[Task statement] Locate each line with the string "scene" in the listing below and copy it.
+---+
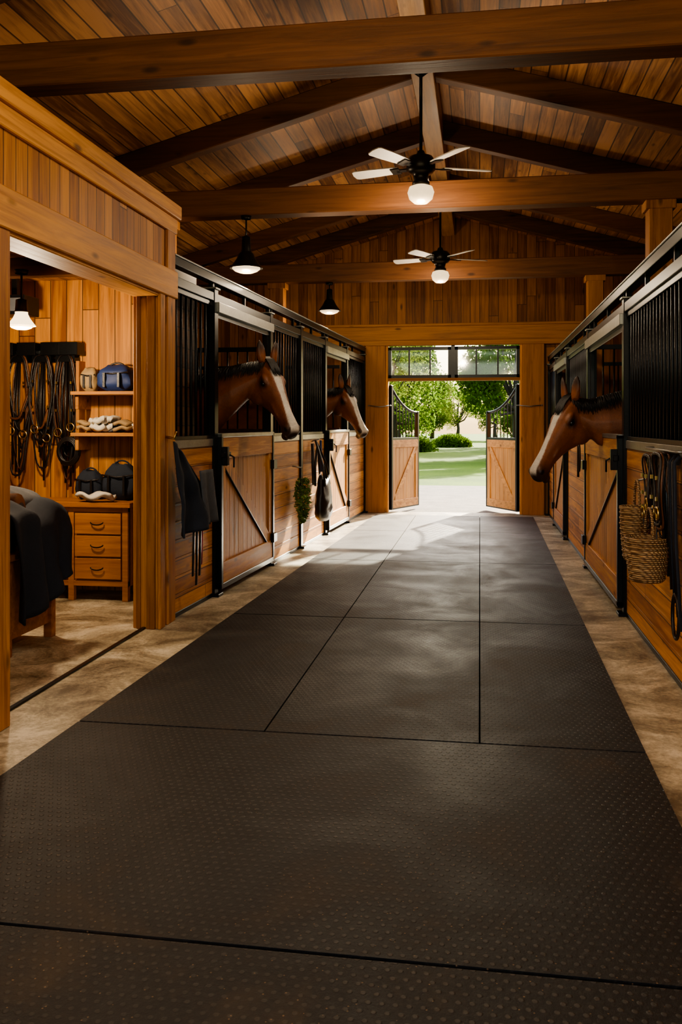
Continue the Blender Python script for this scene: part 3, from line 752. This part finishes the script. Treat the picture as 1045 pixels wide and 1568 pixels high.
horse(-1.84,12.15,1.97,1.22,1,-38,56,1.0,1,(.23,.072,.019))
horse(.76,7.9,1.68,1.24,-1,34,57,.75,-1,(.27,.086,.023))
# ------------------------------------------------------------------ hanging things on fronts
b=B()
def fn(u,v):
    ya=5.98+.10*v; yb=6.16+.72*min(1,v*1.15)**.8
    y=ya+(yb-ya)*u; z=1.33-.70*v-.10*u*(1-v)+.05*u*v
    return (-2.14+.035*math.sin(u*12+v*2)*(.3+v)+.05*v*math.sin(u*3.1)+.02*mnoise.noise(V((u*4,v*4,1))),y,z)
grid_cloth(b,fn,40,30,M['navy'],.014)
def fn2(u,v):
    y=6.40+.30*u+.12*v; z=1.10-.42*v
    return (-2.085+.018*math.sin(u*9)*(.3+v),y,z)
grid_cloth(b,fn2,16,16,M['greycl'],.012)
b.tube([(-2.225,6.05,1.36),(-2.16,6.05,1.35),(-2.15,6.05,1.40)],.010,M['brass'],6)
for k,(yy,mt,zz) in enumerate(((6.50,'leather',.22),(6.62,'red',.36),(6.42,'leather',.30),(6.58,'leather',.28))):
    b.tube([(-2.13,yy-.03,.75),(-2.14,yy,.55),(-2.15,yy+.01,zz)],.022,M[mt],6,flat=.35,ref=(0,1,0))
b.build('navy_riding_jacket')
def stallx(y): return -2.30+.0474*(y-6)
b=B(); yb=10.72; xb=stallx(yb)+.05
rings=[]
for i in range(11):
    t=i/10; k=[.55,.85,1,1.02,1,.95,.9,.84,.78,.74,.7][i]
    rings.append([V((xb+.12+.10*k*math.cos(2*math.pi*j/24)*(1+.2*mnoise.noise(V((j*.5,i*.5,0)))),yb+.27*k*math.sin(2*math.pi*j/24)*(1+.15*mnoise.noise(V((j*.4,i*.4,3)))),.27+(.52+.05*math.sin(j*.8))*t)) for j in range(24)])
b.loft(rings,M['leather'])
for o in (-.17,.17):
    for dx in (.05,.17): b.tube([(xb+dx,yb+o,.70),(xb+dx*.8,yb+o*.75,.95),(xb+.05,yb+o*.25,1.18),(xb+.02,yb,1.25)],.014,M['leather'],6)
b.tube([(xb+.03,yb-.26,1.22),(xb+.05,yb-.28,.72)],.020,M['leather'],6); b.tube([(xb+.03,yb+.3,1.25),(xb+.04,yb+.28,.85)],.016,M['blue'],6)
b.cyl((xb-.03,yb,1.24),(xb+.07,yb,1.27),.008,M['galv']); b.build('black_grooming_tote')
b=B(); rd=random.Random(3); yb=9.75; xb=stallx(yb)+.15
b.cyl((xb-.12,yb,.98),(xb,yb,.96),.008,M['galv']); b.tube([(xb,yb,.97),(xb,yb,.80)],.006,M['tan'],5)
for i in range(750):
    t=rd.random(); r=.13*math.sin(math.pi*min(1,.15+t*.85))**.7+.01; an=rd.uniform(0,6.28)
    c=V((xb+.7*r*math.cos(an)*rd.random()**.4,yb+r*math.sin(an)*1.2*rd.random()**.4,.84-t*.50))
    d=V((rd.uniform(-1,1),rd.uniform(-1,1),rd.uniform(-1,.2))).normalized()*.05; w=d.cross(V((rd.random(),rd.random(),1))).normalized()*.014
    b.add([c-d*.5,c+w,c+d*.5,c-w],[(0,1,2,3)],M['hayg'])
b.build('hanging_herb_bundle')
def basket(x,y,z,r,h,sy=1.0):
    b=B(); n=28; rings=[]
    prof=[(.001,.0),(.72,.0),(.80,.04),(.93,.35),(1.0,.7),(1.0,.92),(1.06,.95),(1.06,1.0),(.97,1.0),(.93,.9),(.90,.5),(.72,.08),(.001,.06)]
    for pr,pz in prof:
        rings.append([V((x+r*pr*math.cos(2*math.pi*j/n)*(1+.02*(j%2)),y+sy*r*pr*math.sin(2*math.pi*j/n)*(1+.02*(j%2)),z+h*pz)) for j in range(n)])
    b.loft(rings,M['wicker'])
    for k in range(9):
        zz=z+h*(.08+.10*k); rr=r*(.80+.20*min(1,k/6))
        b.tube([(x+rr*1.02*math.cos(2*math.pi*j/20),y+sy*rr*1.02*math.sin(2*math.pi*j/20),zz) for j in range(20)],.007,M['wicker'],5,closed=True)
    b.tube([(x+r*.1,y+sy*r*math.cos(t),z+h+.10*math.sin(t)*1.6) for t in [math.pi*i/12 for i in range(13)]],.008,M['wicker'],6)
    b.tube([(x+r*.1,y,z+h+.155),(1.09,y,z+h+.19)],.006,M['galv'],5)
    return b.build('wicker_basket')
basket(.93,5.16,.57,.115,.25); basket(.945,5.62,.62,.09,.33)
bridle(1.085,5.12,1.26,.52,.24,M['leather'],11,-1,.05); bridle(1.085,5.42,1.24,.46,.2,M['leather'],12,-1,.05)
b=B()
for k in range(5):
    y=4.90+.05*k; b.tube([(1.05,y,1.28),(1.02,y-.02,1.25),(1.03,y-.01,.8),(1.05,y+.03*k-.04,.36+.06*k)],.012,M['leather' if k%2 else 'navy'],6,flat=.5)
b.tube([(1.04,4.95+.08*math.cos(t),.42+.12*math.sin(t)) for t in [2*math.pi*i/18 for i in range(18)]],.01,M['leather'],6,closed=True)
b.tube([(1.07,4.85,1.305),(1.02,4.85,1.305),(1.02,5.7,1.305),(1.07,5.7,1.305)],.008,M['galv'],6)
b.build('hanging_lead_straps')
b=B(); b.tube([(1.05,9.5,1.28),(1.02,9.5,1.22),(1.02,9.5,.9)],.012,M['leather'],6); b.tube([(1.03,9.5+.06*math.cos(t),1.1+.14*math.sin(t)) for t in [2*math.pi*i/18 for i in range(18)]],.01,M['leather'],6,closed=True); b.build('hanging_halter')
# ------------------------------------------------------------------ outside
b=B(); b.box(-90,90,-60,140,-.4,-.13,M['grass']); b.build('lawn')
b=B(); b.box(-14,12,YE+.15,21.5,-.13,-.03,M['gravel']); b.build('gravel_path')
b=B(); b.box(-90,90,21.5,140,-.13,-.03,M['grass']); b.build('lawn_far')
def tree_mesh(seed,nl,mat):
    rd=random.Random(seed); b=B()
    b.tube([(0,0,0),(.1,0,1.2),(0,.1,2.4),(.1,0,4.2)],[.24,.17,.14,.05],M['bark'],8)
    cl=[]
    for i in range(18):
        an=rd.uniform(0,6.28); h=rd.uniform(1.3,5.6); R=2.3*math.sin(math.pi*min(1,(h-.3)/6.0))**.6
        e=V((R*.7*math.cos(an),R*.7*math.sin(an),h)); cl.append((e,rd.uniform(.7,1.25)))
        b.tube([(0,0,min(h,2.0)*.9),e*.5+V((0,0,.5)),e],[.08,.05,.02],M['bark'],5)
    vs=[];fs=[]
    for i in range(nl):
        c,r=cl[i%len(cl)]
        d=V((rd.gauss(0,1),rd.gauss(0,1),rd.gauss(0,.8))).normalized()*r*rd.random()**.35
        p=c+d; u=V((rd.gauss(0,1),rd.gauss(0,1),rd.gauss(0,1))).normalized(); w=u.orthogonal().normalized(); s=rd.uniform(.06,.12)
        o=len(vs); vs+=[p-u*s,p+w*s*.5,p+u*s,p-w*s*.5]; fs.append((o,o+1,o+2,o+3))
    b.add(vs,fs,mat)
    return b.mesh('tree_mesh_%d'%seed)
tms=[tree_mesh(1,12000,M['leaf']),tree_mesh(2,11000,M['leaf2']),tree_mesh(3,11000,M['leaf'])]
rd=random.Random(5)
spots=[(1.7,40,1.15,0),(4.6,46,1.3,1),(-4.7,38,1.05,1),(-7.5,44,1.2,2),(-5.2,54,1.3,0),(3.2,60,1.5,2),(-11,48,1.5,1),(9,48,1.5,0),(-14,60,1.8,0),(12,62,1.8,2)]
for i in range(14): spots.append((-22+i*2.9+rd.uniform(-.8,.8),86+rd.uniform(-5,8),rd.uniform(.85,1.15),i%3))
for x,y,s,k in spots:
    o=bpy.data.objects.new('tree',tms[k]); scene.collection.objects.link(o); o.location=(x,y,-.03); o.scale=(s,s,s); o.rotation_euler=(0,0,rd.uniform(0,6))
def bush(name,x,y,sx,sy,sz,seed):
    rd=random.Random(seed); b=B(); vs=[];fs=[]
    for i in range(3500):
        d=V((rd.gauss(0,1),rd.gauss(0,1),abs(rd.gauss(0,1)))).normalized()*rd.random()**.25*(1+.3*mnoise.noise(V((i*.7,seed,0))))
        p=V((x+d.x*sx,y+d.y*sy,.0+d.z*sz)); u=V((rd.gauss(0,1),rd.gauss(0,1),rd.gauss(0,1))).normalized(); w=u.orthogonal().normalized(); s=rd.uniform(.06,.12)
        o=len(vs); vs+=[p-u*s,p+w*s*.5,p+u*s,p-w*s*.5]; fs.append((o,o+1,o+2,o+3))
    b.add(vs,fs,M['leaf']); b.build(name)
for i,(x,y,sx) in enumerate(((-3.6,48,1.3),(-5.8,35,1.3),(-1.8,58,1.3),(3.2,36,1.3),(-9,39,2),(7,41,2))): bush('garden_bush',x,y,sx,1,.8+.3*(i%2),i)
# ------------------------------------------------------------------ light
w=bpy.data.worlds.new('World'); scene.world=w; w.use_nodes=True; nt=w.node_tree; nt.nodes.clear(); N=NT(nt)
sky=N.n('ShaderNodeTexSky',sky_type='NISHITA'); sky.sun_disc=False; sky.sun_elevation=math.radians(32); sky.sun_rotation=math.radians(20); sky.air_density=1.2; sky.dust_density=3.5
bg=N.n('ShaderNodeBackground',{'Color':sky.outputs[0],'Strength':.65}); N.n('ShaderNodeOutputWorld',{0:bg.outputs[0]})
s=bpy.data.lights.new('sun','SUN'); s.energy=30; s.angle=math.radians(.8); s.color=(1,.88,.70)
so=bpy.data.objects.new('sun',s); scene.collection.objects.link(so)
so.rotation_euler=V((-.30,-1,-.47)).to_track_quat('-Z','Y').to_euler()
so.location=(5,30,12)
# ------------------------------------------------------------------ camera
cd=bpy.data.cameras.new('camera'); cam=bpy.data.objects.new('camera',cd); scene.collection.objects.link(cam)
cam.location=(0,0,1.45); cam.rotation_euler=(math.radians(90),0,math.radians(8.945))
cd.sensor_width=36; cd.lens=1350/1568*36; cd.shift_y=-(784-650)/1568; cd.clip_end=500
scene.camera=cam
try:
    scene.view_settings.view_transform='AgX'; scene.view_settings.look='AgX - Medium High Contrast'
except Exception as ex: print(ex)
+---+
[Answer to this task]
Continue the Blender Python script for this scene: part 3, from line 752. This part finishes the script. Treat the picture as 1045 pixels wide and 1568 pixels high.
    o=bpy.data.objects.new('tree',tms[k]); scene.collection.objects.link(o); o.location=(x,y,-.03); o.scale=(s,s,s); o.rotation_euler=(0,0,rd.uniform(0,6))
w=bpy.data.worlds.new('World'); scene.world=w; w.use_nodes=True; nt=w.node_tree; nt.nodes.clear(); N=NT(nt)
so=bpy.data.objects.new('sun',s); scene.collection.objects.link(so)
cd=bpy.data.cameras.new('camera'); cam=bpy.data.objects.new('camera',cd); scene.collection.objects.link(cam)
scene.camera=cam
    scene.view_settings.view_transform='AgX'; scene.view_settings.look='AgX - Medium High Contrast'